WHAT TO PRODUCE
Please give back word for word the lines below, from the first one through the one with "bg.inputs[0].default_value = (0.90, 0.94, 1.0, 1);".

SUPPLIED INFORMATION
--------------------------------------------------
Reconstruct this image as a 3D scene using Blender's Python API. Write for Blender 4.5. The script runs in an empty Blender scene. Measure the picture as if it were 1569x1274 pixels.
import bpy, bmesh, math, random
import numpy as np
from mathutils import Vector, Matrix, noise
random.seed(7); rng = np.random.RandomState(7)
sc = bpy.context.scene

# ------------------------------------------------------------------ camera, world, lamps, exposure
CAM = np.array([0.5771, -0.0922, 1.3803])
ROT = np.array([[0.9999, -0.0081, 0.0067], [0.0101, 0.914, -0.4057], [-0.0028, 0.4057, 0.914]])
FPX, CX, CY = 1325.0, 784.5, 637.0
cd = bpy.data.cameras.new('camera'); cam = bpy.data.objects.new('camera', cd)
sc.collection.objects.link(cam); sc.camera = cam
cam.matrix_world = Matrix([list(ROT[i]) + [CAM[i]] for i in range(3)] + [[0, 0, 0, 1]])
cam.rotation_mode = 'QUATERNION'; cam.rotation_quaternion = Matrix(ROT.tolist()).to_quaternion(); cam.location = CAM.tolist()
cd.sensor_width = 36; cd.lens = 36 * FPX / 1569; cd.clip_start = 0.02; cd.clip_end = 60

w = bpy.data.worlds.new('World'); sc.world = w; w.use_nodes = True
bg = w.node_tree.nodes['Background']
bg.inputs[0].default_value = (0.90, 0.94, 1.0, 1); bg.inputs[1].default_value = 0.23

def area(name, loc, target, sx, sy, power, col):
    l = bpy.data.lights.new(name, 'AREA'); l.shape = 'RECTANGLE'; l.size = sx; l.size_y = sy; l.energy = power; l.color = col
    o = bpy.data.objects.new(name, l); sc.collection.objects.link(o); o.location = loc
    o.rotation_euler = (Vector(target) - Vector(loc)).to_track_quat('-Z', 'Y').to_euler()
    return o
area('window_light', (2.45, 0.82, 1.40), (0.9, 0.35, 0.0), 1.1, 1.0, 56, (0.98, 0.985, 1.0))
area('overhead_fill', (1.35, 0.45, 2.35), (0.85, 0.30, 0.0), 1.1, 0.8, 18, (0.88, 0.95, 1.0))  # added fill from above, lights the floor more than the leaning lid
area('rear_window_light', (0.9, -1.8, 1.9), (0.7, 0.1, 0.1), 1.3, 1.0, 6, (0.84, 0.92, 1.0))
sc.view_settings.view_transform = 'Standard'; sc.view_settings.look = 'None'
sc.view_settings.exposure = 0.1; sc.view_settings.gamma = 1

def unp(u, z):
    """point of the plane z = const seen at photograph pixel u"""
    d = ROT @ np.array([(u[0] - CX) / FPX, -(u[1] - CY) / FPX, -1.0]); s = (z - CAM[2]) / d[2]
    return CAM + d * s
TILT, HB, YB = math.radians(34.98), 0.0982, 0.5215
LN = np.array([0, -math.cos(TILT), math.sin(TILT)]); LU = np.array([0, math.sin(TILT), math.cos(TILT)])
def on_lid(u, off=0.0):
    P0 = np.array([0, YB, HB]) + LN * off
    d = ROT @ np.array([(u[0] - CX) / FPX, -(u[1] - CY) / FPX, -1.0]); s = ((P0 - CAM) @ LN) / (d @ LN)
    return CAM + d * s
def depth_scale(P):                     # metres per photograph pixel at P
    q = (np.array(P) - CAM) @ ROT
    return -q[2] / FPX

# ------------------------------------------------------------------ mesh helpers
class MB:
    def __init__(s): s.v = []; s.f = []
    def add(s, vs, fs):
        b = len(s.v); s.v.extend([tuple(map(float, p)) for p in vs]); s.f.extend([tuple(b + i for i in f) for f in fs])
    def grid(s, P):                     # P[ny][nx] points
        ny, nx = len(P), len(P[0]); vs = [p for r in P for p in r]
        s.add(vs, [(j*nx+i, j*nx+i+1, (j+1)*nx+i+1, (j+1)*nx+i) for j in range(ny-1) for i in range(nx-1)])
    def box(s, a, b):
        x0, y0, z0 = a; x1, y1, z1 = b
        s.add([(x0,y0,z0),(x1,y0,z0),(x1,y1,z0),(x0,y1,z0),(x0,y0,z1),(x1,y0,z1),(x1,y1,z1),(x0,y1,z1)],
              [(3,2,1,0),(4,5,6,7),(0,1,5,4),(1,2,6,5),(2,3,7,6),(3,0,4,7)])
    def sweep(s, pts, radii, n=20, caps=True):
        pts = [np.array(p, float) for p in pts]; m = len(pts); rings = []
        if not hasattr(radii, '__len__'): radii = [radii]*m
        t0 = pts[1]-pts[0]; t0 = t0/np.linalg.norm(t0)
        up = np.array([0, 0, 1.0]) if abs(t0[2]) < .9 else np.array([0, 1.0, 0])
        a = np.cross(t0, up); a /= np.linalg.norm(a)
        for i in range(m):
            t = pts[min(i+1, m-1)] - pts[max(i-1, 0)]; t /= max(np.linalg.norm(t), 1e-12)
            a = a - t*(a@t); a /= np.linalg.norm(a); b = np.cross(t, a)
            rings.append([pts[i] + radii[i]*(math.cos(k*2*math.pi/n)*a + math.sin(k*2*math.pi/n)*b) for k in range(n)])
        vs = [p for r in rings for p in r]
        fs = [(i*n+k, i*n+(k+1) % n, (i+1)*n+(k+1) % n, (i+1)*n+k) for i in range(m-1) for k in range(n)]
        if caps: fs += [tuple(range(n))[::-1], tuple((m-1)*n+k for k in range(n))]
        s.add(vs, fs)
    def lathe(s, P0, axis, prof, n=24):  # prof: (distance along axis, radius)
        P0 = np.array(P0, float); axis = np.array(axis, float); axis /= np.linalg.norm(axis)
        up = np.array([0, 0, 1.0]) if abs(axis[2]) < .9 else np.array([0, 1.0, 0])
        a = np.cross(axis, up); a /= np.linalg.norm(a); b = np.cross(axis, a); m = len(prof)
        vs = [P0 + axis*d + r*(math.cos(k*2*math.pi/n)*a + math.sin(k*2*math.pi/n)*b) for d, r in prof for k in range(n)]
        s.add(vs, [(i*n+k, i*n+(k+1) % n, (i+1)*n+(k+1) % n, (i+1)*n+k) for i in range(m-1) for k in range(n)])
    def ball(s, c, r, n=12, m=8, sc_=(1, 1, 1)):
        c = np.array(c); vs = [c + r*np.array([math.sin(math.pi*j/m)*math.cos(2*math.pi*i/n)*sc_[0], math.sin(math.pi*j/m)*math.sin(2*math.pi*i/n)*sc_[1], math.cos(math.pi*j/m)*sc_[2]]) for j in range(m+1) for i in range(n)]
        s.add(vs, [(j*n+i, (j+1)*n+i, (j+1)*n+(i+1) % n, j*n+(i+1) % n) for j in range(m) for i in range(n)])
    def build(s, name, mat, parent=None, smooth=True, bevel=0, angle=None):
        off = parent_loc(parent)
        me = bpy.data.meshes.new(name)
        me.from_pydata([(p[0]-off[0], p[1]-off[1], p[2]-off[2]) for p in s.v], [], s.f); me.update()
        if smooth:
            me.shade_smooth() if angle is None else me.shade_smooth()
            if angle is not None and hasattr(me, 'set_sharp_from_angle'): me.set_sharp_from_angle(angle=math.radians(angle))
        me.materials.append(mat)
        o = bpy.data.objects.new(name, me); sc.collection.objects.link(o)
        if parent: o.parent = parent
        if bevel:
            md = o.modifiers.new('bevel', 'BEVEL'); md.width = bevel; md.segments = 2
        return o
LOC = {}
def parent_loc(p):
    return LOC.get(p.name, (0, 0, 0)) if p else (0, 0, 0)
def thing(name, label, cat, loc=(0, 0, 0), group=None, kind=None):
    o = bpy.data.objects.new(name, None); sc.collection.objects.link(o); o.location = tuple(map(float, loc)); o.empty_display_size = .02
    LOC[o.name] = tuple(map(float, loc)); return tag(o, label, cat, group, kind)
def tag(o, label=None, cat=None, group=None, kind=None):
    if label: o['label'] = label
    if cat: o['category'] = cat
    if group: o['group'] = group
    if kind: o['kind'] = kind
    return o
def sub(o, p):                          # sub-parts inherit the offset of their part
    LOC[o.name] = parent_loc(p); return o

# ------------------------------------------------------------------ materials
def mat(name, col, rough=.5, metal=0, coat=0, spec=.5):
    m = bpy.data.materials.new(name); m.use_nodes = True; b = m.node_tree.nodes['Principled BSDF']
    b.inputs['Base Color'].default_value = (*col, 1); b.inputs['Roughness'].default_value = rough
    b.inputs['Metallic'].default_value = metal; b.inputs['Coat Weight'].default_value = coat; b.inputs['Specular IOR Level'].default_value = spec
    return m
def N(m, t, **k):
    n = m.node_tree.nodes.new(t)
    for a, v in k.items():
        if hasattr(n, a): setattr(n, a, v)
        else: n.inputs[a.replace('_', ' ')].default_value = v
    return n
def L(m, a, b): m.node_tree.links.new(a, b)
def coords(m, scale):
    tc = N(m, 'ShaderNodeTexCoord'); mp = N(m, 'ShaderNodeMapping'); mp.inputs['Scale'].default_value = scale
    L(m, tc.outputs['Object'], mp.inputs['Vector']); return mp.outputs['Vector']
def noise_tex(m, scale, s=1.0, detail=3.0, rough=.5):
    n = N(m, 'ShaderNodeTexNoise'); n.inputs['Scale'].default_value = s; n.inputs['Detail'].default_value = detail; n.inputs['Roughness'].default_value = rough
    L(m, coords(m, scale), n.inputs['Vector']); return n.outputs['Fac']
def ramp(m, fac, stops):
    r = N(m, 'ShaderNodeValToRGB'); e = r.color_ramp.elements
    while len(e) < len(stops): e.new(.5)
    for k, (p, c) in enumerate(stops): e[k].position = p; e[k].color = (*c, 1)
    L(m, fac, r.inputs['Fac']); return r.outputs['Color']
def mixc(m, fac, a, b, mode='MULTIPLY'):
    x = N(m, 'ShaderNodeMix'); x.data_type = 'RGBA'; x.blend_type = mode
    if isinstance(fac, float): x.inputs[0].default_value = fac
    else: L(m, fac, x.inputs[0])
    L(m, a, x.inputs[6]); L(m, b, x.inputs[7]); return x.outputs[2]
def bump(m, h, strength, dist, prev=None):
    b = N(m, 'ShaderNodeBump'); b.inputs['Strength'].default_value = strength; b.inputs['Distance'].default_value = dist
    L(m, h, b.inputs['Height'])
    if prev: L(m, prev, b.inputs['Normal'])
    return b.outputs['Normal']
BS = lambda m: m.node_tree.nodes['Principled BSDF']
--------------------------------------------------
EXERCISE SOLUTION
Reconstruct this image as a 3D scene using Blender's Python API. Write for Blender 4.5. The script runs in an empty Blender scene. Measure the picture as if it were 1569x1274 pixels.
import bpy, bmesh, math, random
import numpy as np
from mathutils import Vector, Matrix, noise
random.seed(7); rng = np.random.RandomState(7)
sc = bpy.context.scene

# ------------------------------------------------------------------ camera, world, lamps, exposure
CAM = np.array([0.5771, -0.0922, 1.3803])
ROT = np.array([[0.9999, -0.0081, 0.0067], [0.0101, 0.914, -0.4057], [-0.0028, 0.4057, 0.914]])
FPX, CX, CY = 1325.0, 784.5, 637.0
cd = bpy.data.cameras.new('camera'); cam = bpy.data.objects.new('camera', cd)
sc.collection.objects.link(cam); sc.camera = cam
cam.matrix_world = Matrix([list(ROT[i]) + [CAM[i]] for i in range(3)] + [[0, 0, 0, 1]])
cam.rotation_mode = 'QUATERNION'; cam.rotation_quaternion = Matrix(ROT.tolist()).to_quaternion(); cam.location = CAM.tolist()
cd.sensor_width = 36; cd.lens = 36 * FPX / 1569; cd.clip_start = 0.02; cd.clip_end = 60

w = bpy.data.worlds.new('World'); sc.world = w; w.use_nodes = True
bg = w.node_tree.nodes['Background']
bg.inputs[0].default_value = (0.90, 0.94, 1.0, 1); bg.inputs[1].default_value = 0.23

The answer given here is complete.